I've met the same problem on the STM32H747 Disco board. How do you solve this problem?

S.Ma
Principal

Most discovery boards use high pin count package, and not enough pins to do all external signal connexions, it is in pin starvation with many built-in companion chips, screens, audio, etc... stmod+ is exporting typical signals onto 16 signals with fixed pinout, so it covers PMOD, GROOVE, CLICk and hw handshaked UART. Usart xor spi uses same 4 pins, however the alternate functions don't natively support spi xor usart. I have seen some solder bridge to mux signals, external active mux controlled by io, or shared signals between stmod+ and arduino or camera interface. To have pins for further customisation and reuse by end users is quite a challenge... Clive is right, schematics is more important than board user manual to read first. Making discovery more than a monolithic block is definitely challenging I guess...
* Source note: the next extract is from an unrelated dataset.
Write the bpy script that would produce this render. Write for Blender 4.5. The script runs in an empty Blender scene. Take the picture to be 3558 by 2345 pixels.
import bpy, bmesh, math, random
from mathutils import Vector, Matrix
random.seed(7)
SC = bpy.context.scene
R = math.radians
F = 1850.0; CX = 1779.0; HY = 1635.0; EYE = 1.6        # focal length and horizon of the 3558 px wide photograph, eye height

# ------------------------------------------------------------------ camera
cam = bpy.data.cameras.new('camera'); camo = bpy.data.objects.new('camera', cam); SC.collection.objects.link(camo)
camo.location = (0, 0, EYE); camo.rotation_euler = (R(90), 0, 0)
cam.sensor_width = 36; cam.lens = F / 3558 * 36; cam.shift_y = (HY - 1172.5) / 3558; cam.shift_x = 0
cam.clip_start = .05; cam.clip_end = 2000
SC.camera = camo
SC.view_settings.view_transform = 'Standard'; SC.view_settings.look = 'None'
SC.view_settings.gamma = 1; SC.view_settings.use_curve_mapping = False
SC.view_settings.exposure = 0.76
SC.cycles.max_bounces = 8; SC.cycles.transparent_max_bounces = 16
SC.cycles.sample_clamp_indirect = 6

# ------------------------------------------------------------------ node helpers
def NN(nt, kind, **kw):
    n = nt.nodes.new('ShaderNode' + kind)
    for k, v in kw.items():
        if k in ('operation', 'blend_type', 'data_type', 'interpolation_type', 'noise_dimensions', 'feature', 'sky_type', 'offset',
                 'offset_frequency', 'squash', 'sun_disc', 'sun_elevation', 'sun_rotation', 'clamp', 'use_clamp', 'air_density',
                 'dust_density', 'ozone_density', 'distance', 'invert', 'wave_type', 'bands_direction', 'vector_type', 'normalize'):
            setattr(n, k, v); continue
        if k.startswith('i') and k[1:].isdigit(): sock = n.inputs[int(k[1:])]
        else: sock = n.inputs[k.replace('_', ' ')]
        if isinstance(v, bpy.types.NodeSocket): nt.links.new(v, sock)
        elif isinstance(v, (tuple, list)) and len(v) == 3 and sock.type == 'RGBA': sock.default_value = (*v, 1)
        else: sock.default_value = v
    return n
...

By moving the solder bridges.

Using another discovery board I learned to start from the board schematics. I think it's a kind of an exercise in exploring how it's built and how it works. Then designing an own board with the same chip and similar peripherals will be easier, as you've already seen how it was done many times. Oh - it's quite a PITA how the VBAT is connected. If you want to use a battery then you have to solder wires directly to the board. No connector provided at all. After some time I find the biggest challenge is the software, not the hardware. I mean - the examples. Like ST leveraged using of EWARM instead of their own STM32CubeIDE. When you're a new kid on the block the IDE is a way to go, the hardware configuration manager and HAL allow you to just test most of the features immediately. With TouchGFX you just start from making GUI, not struggling with LCD to display a pixel first. People here use to bash the HAL on this forum, probably mostly because of code quality, aka bugs ;) Still, I think it was well worth it to start from HAL. I only wished the examples provided with Discovery boards could be run or tested with the environment provided by ST. BTW, there are 2 incompatible APIs used in examples: BSP and HAL. Not very helpful for the people looking for to get started quickly. The code can be refactored very straightforward, but the first time I was doing that it was not obvious at all and took me some time to learn.